Comment attirer les Français vers le vin ? Faire revenir ceux qui l’ont boudé ? Le rendre plus accessible aux jeunes ? La filière travaille sur le sujet, consciente que, pour l’instant, il n’y a pas de solution miracle. Elle reste même en grande majorité sceptique face aux pistes proposées : moins d’alcool dans les jus ou pas d’alcool du tout, canettes pour séduire les jeunes, étiquettes colorées et plus percutantes, jus d’un seul cépage pour simplifier… Mais peu de marques osent rompre avec le rituel du tire-bouchon.
Olivier Dauvers, auteur et éditeur spécialisé dans la grande distribution, multiplie les conférences sur le sujet en prenant soin de ne pas braquer les professionnels. Sans leur cacher que la filière « n’est plus en résonance avec l’époque », qu’elle « s’adresse aux parents de ceux qu’elle vise ».
Il prend l’exemple de la bière : les canettes de 25 et 33 centilitres, outre qu’elles sont légères, s’adaptent mieux aux petites envies que la bouteille de 75 centilitres. Il propose, pour les cuvées à petit prix, d’en finir avec les étiquettes ornées d’un blason ou d’un château. Et de cesser de mettre en avant une appellation d’origine contrôlée (AOC) qui égare plus qu’elle ne rassure le consommateur. « Les AOC ont pris le rôle de marque, explique l’expert. Or, on attend d’une marque qu’elle propose un produit constant. Chez Novotel, je ne veux pas avoir tantôt une grande salle de bains, tantôt la douche dans le couloir. Mais, dans les vins de Bordeaux, on a des bouteilles à 1,99 euro et d’autres à 1 000 euros, c’est incompréhensible pour les gens. »
L’opération séduction de Bordeaux
Bordeaux a justement commencé à répondre aux enjeux avec deux campagnes publicitaires, l’une en juillet 2023, pour montrer la diversité des goûts de ses vins rouges, l’autre début février, qui réunit les viticulteurs et les consommateurs sur les mêmes images.
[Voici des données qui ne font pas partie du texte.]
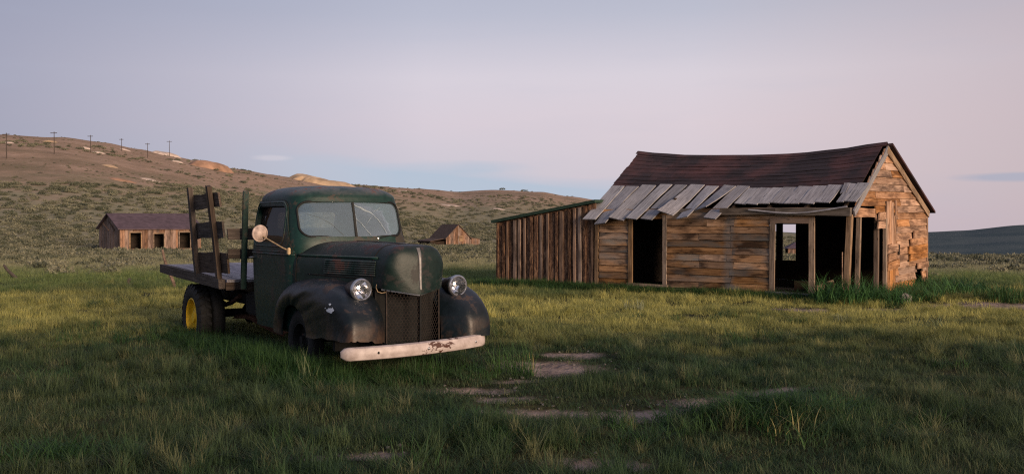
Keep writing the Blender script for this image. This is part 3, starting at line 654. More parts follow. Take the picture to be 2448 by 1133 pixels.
sheet('roof', lambda u, v: (-3.30 + u * 3.26, -0.10 + v * 3.4, ltop(-3.30 + u * 3.26) + 0.07), 4, 2, 0.075, M['greenedge'], lean)

# ------------------------------------------------------------------ the truck
TR = thing('old_truck', 'derelict dark green flatbed truck with cream bumper in the grass', 'truck', (-0.98, 10.51, 0.0), math.atan2(0.552, 0.834))
LIFT = 0.045
def zm(z): return z + LIFT * min(1, max(0, (z - 1.45) / 0.35))     # the cab top stretched upward
def zu(z): return z if z < 1.45 else (1.45 + (z - 1.45) / (1 + LIFT / 0.35) if z < 1.80 + LIFT else z - LIFT)
def hwz(z): return lerp_tab(z, [(0.36, 0.735), (0.8, 0.762), (1.26, 0.772), (1.42, 0.765), (1.6, 0.745), (1.80, 0.715), (1.88, 0.70)])
def sup(a, e): c = math.cos(a); return math.copysign(abs(c) ** e, c)
def cab_mesh(inset, ztop):
    L = []
    for z in (0.36, 0.5, 0.7, 0.9, 1.1, 1.2, 1.26, 1.34, 1.42, 1.5, 1.58, 1.66, 1.74, 1.80, 1.85, 1.88): 
        yf = lerp_tab(z, [(0.36, 1.60), (1.40, 1.62), (1.60, 1.67), (1.88, 1.76)]); yr = lerp_tab(z, [(0.36, 3.17), (1.26, 3.20), (1.6, 3.16), (1.88, 3.08)])
        L.append((z, hwz(z), yf, yr, 7.0 if z < 1.5 else 6.0))
    for k in range(1, 10):
        ph = R(k * 10); d = 0.33 * (1 - math.cos(ph)); L.append((1.88 + 0.155 * math.sin(ph), 0.70 - d, 1.76 + d * 1.1, 3.08 - d, 6.0 - 2.2 * k / 9))
    L.append((2.047, 0.24, 2.27, 2.60, 3.0)); L.append((2.050, 0.06, 2.38, 2.48, 2.2))
    n = 88; v, f = [], []
    for i, (z, hw, yf, yr, e) in enumerate(L):
        zz = 0.36 + inset if i == 0 else zm(z) - (inset if z > 1.9 else 0); hw -= inset; yf += inset; yr -= inset
        yc, hl = (yf + yr) / 2, (yr - yf) / 2
        for k in range(n):
            a = 2 * math.pi * k / n; q = 2 / e
            x, y = hw * sup(a, q), yc + hl * sup(a - math.pi / 2, q)
            if y < yc: y -= 0.075 * max(0, 1 - abs(x) / hw) * (1 if z > 1.3 else 0.6) * min(1, (yc - y) / hl * 1.0)
            v.append((x, y, zz))
    for i in range(len(L) - 1):
        for k in range(n): f.append((i * n + k, i * n + (k + 1) % n, (i + 1) * n + (k + 1) % n, (i + 1) * n + k))
    f.append(tuple(range(n - 1, -1, -1))); f.append(tuple((len(L) - 1) * n + k for k in range(n)))
    me = bpy.data.meshes.new('cab'); me.from_pydata(v, [], f)
    bm = bmesh.new(); bm.from_mesh(me); bmesh.ops.remove_doubles(bm, verts=bm.verts, dist=1e-5); bmesh.ops.recalc_face_normals(bm, faces=bm.faces); bm.to_mesh(me); bm.free(); return me
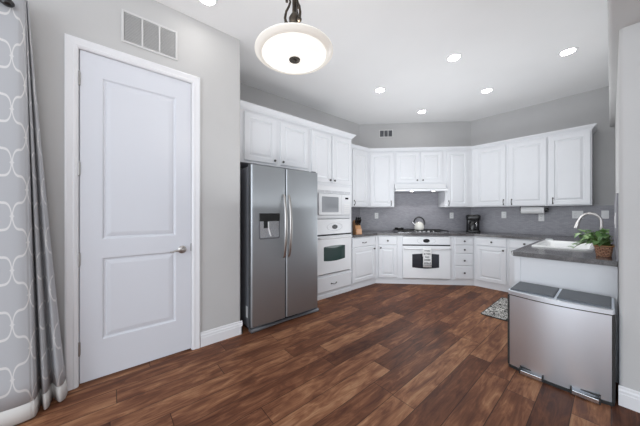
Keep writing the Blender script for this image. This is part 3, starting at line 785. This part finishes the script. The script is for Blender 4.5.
# kettle on the cooktop
x, y = P(4.50+.30, 1.02+.46)
t = thing('kettle', 'cream tea kettle with black arched handle on the cooktop', 'kettle', (x, y, .942), PI/4)
b = MB(); b.lathe([(.075, .0), (.086, .012), (.088, .05), (.080, .095), (.060, .128), (.038, .142)], 32); b.build('body', plain('kettle_cream', (.80, .78, .72), .2), t, 40)
b = MB(); b.lathe([(.040, .140), (.034, .150), (.010, .154), (.010, .160), (.014, .168), (.004, .174)], 20); b.build('lid', 'steel_plain', t, 40)
b = MB(); b.tube([(-.070, 0, .085), (-.105, 0, .118), (-.128, 0, .148)], [.022, .016, .012], 12); b.build('spout', 'steel_plain', t, 50)
b = MB(); b.tube([(.098*math.cos(a), 0, .118+.115*math.sin(a)) for a in [PI*(-.08+1.16*i/18) for i in range(19)]], .012, 10); b.build('handle', 'black', t, 50)
x, y = P(4.50+.10, 1.02+.045)
t = thing('spoon_rest', 'small round dark dish at the left edge of the cooktop', 'dish', (x, y, .942), PI/4)
MB().lathe([(.04, .0), (.072, .010), (.080, .045), (.074, .045), (.064, .014), (.0, .010)], 24).build('dish', 'black', t, 40)
MB().lathe([(.030, .012), (.030, .042), (.0, .046)], 18).build('white_centre', 'plastic_white', t, 40)

# ------------------------------------------------------------------ knife block and knives
kb = thing('knife_block', 'wooden knife block in the corner beside the oven tower', 'knife block', (-2.80, 3.19, .90), math.radians(62))
b = MB(); b.loft([[(x, y, z) for y, z in ((-.11, 0), (.06, 0), (.085, .20), (.02, .235), (-.07, .10))] for x in (-.05, .05)]); b.build('block', 'wood_block', kb)
b = MB(); b.box(-.045, .045, -.113, -.108, .012, .085, .002); b.build('front_face', 'wood_pale', kb)
kn = None
dirv = Vector((0, -.60, .80)); base0 = Vector((0, -.02, .172))
R35 = Matrix.Rotation(math.radians(62), 4, 'Z')
slots = [(-.032, .022), (0, .022), (.032, .022), (-.032, -.022), (0, -.022), (.032, -.022)]
names = ['back left', 'back middle', 'back right', 'front left', 'front middle', 'front right']
face_d = Vector((0, .09, .135)).normalized()
for (sx_, sd), nm in zip(slots, names):
    pt = R35 @ (base0 + face_d*sd + Vector((sx_, 0, 0))); pt += Vector((-2.80, 3.19, .90))
    if kn is None:
        kn = thing('knife', '', 'knife', pt, math.radians(62), 'black-handled knives in the wooden block')
        b = MB(); p1 = dirv*.005; L_ = .115
        b.loft([[tuple(dirv*s_ + Vector((cx, 0, 0)) + dirv.cross(Vector((1, 0, 0)))*cy) for cx, cy in ((-.009, -.013), (.009, -.013), (.009, .013), (-.009, .013))] for s_ in (.003, .03, .08, L_)])
        b.build('handle', 'black', kn)
        b = MB(); b.loft([[tuple(dirv*s_ + Vector((cx, 0, 0)) + dirv.cross(Vector((1, 0, 0)))*cy) for cx, cy in ((-.008, -.012), (.008, -.012), (.008, .012), (-.008, .012))] for s_ in (.001, .004)]); b.build('bolster', 'steel_plain', kn)
        o = kn
    else:
        o = copy_tree(kn); o.location = pt
    o['label'] = 'black-handled knife in the %s slot of the wooden block' % nm

# ------------------------------------------------------------------ coffee maker
t = thing('coffee_maker', 'black rounded coffee maker in the right-hand corner of the worktop', 'coffee maker', (-1.655, 5.12, .90), math.radians(22))
def cm(e, z, y0=-.10): return [(x, y, z) for x, y in rrect(-.112+e, .112-e, y0+e, .10-e, .05)]
MB().loft([cm(.004, 0), cm(0, .006), cm(0, .030), cm(.004, .036)]).build('base', 'black', t, 40)
MB().loft([[(x, y, z) for x, y in rrect(-.105, .105, .0, .098, .04)] for z in (.036, .225)]).build('water_tank', 'black', t, 40)
MB().loft([cm(.004, .222), cm(0, .23), cm(-.004, .295), cm(.006, .318), cm(.03, .324)]).build('brew_head', 'black', t, 40)
MB().loft([cm(.034, .3235), cm(.036, .327)]).build('lid', 'steel_plain', t, 40, 'silver lid plate on top')
b = MB(); b.lathe([(.055, .036), (.074, .05), (.076, .13), (.060, .175), (.050, .19)], 28, (-.01, -.028, 0)); b.build('carafe', 'black', t, 40)
b = MB(); b.lathe([(.052, .19), (.052, .210), (.02, .216)], 24, (-.01, -.028, 0)); b.build('carafe_lid', 'black_matte', t, 40)
b = MB(); b.tube([(.030, -.085, .190), (.042, -.122, .175), (.044, -.126, .10), (.030, -.095, .06)], .007, 8); b.build('carafe_handle', 'steel_plain', t, 50)

# ------------------------------------------------------------------ paper towel
t = thing('paper_towel_holder', 'black under-cabinet paper towel holder near the sink', 'paper towel holder', (-.815, 5.17, UZ0), 0)
b = MB(); b.box(-.16, .165, -.02, .02, -.006, 0)
for xx_ in (-.160, .155): b.box(xx_, xx_+.010, -.014, .014, -.080, -.006)
b.build('bracket', 'black', t)
b = MB(); b.lathe([(.03, .150), (.03, .185), (.015, .190)], 18, (0, 0, -.062), 'x'); b.build('end_cap', 'black', t, 40)
o = MB().lathe([(.018, -.142), (.058, -.142), (.058, .142), (.018, .142)], 32, (-.815, 5.17, UZ0-.066), 'x').build('paper_towel_roll', 'paper', None, 40)
tag(o, 'white roll of paper towel hanging under the wall cabinet', 'paper towel')
# ------------------------------------------------------------------ outlets and switches
def outlet(label, loc, rz, gangs=1, kind='outlet'):
    t = thing('wall_outlet' if kind == 'outlet' else 'light_switch', label, 'outlet' if kind == 'outlet' else 'switch', loc, rz, 'white cover plates on the backsplash')
    w = .072 if gangs == 1 else .116
    plate(MB(), -w/2, w/2, -.058, .058, -.006, 0, .005).build('cover_plate', 'plastic_white', t)
    for g in range(gangs):
        cx = 0 if gangs == 1 else (-.023+.046*g)
        if kind == 'outlet' and g == 0:
            for zz_ in (-.021, .021):
                q = plate(MB(), cx-.015, cx+.015, zz_-.013, zz_+.013, -.0078, -.005, .008).build('receptacle', 'plastic_white', t)
                b = MB(); b.box(cx-.008, cx-.005, -.0082, -.0075, zz_-.004, zz_+.006); b.box(cx+.005, cx+.008, -.0082, -.0075, zz_-.004, zz_+.006); b.build('slots', 'dark', q)
        else:
            plate(MB(), cx-.016, cx+.016, -.032, .032, -.009, -.005, .003).build('rocker', 'plastic_white', t)
    return t
x, y = P(5.0369, .72); outlet('white outlet on the angled backsplash left of the kettle', (x, y, 1.20), PI/4)
x, y = P(5.0369, 2.183-.01); outlet('white outlet on the angled backsplash between cooktop and coffee maker', (x, y, 1.205), PI/4)
outlet('white outlet on the backsplash just right of the coffee maker', (-1.238, YK-.0101, 1.222), 0)
outlet('white outlet on the backsplash below the paper towel roll', (-.735, YK-.0101, 1.180), 0)
outlet('wide two-gang plate with outlet and switch behind the faucet spout', (-.325, YK-.0101, 1.230), 0, 2)
outlet('white switch plate on the backsplash right of the faucet', (-.055, YK-.0101, 1.232), 0, 1, 'switch')
outlet('white switch plate on the narrow wall return above the plant', (XS-.0103, 2.90, 1.20), -PI/2, 1, 'switch')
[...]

Le point d’orgue est un spot vidéo, diffusé sur le site Web et les réseaux sociaux des vins de Bordeaux. Il en existe deux versions, l’une pour la France, « loi Evin compatible », l’autre pour l’international, où l’on voit, dans une ambiance joyeuse et décomplexée, le vin couler dans les verres et les consommateurs le porter aux lèvres.
« Nous voulions remettre le consommateur au cœur de cette campagne, quitte à bousculer les professionnels », reconnaît Florence Bossard, directrice marketing des vins de Bordeaux. Selon elle, le vignoble s’est trop longtemps concentré sur des codes propres aux œnologues, perpétuant « un produit et un savoir-faire ancrés dans une consommation qui n’est plus celle d’aujourd’hui ». L’ambition est claire : « construire les consommateurs de demain », qui, pour l’instant, lorgnent des boissons concurrentes, faute de communication qui leur corresponde.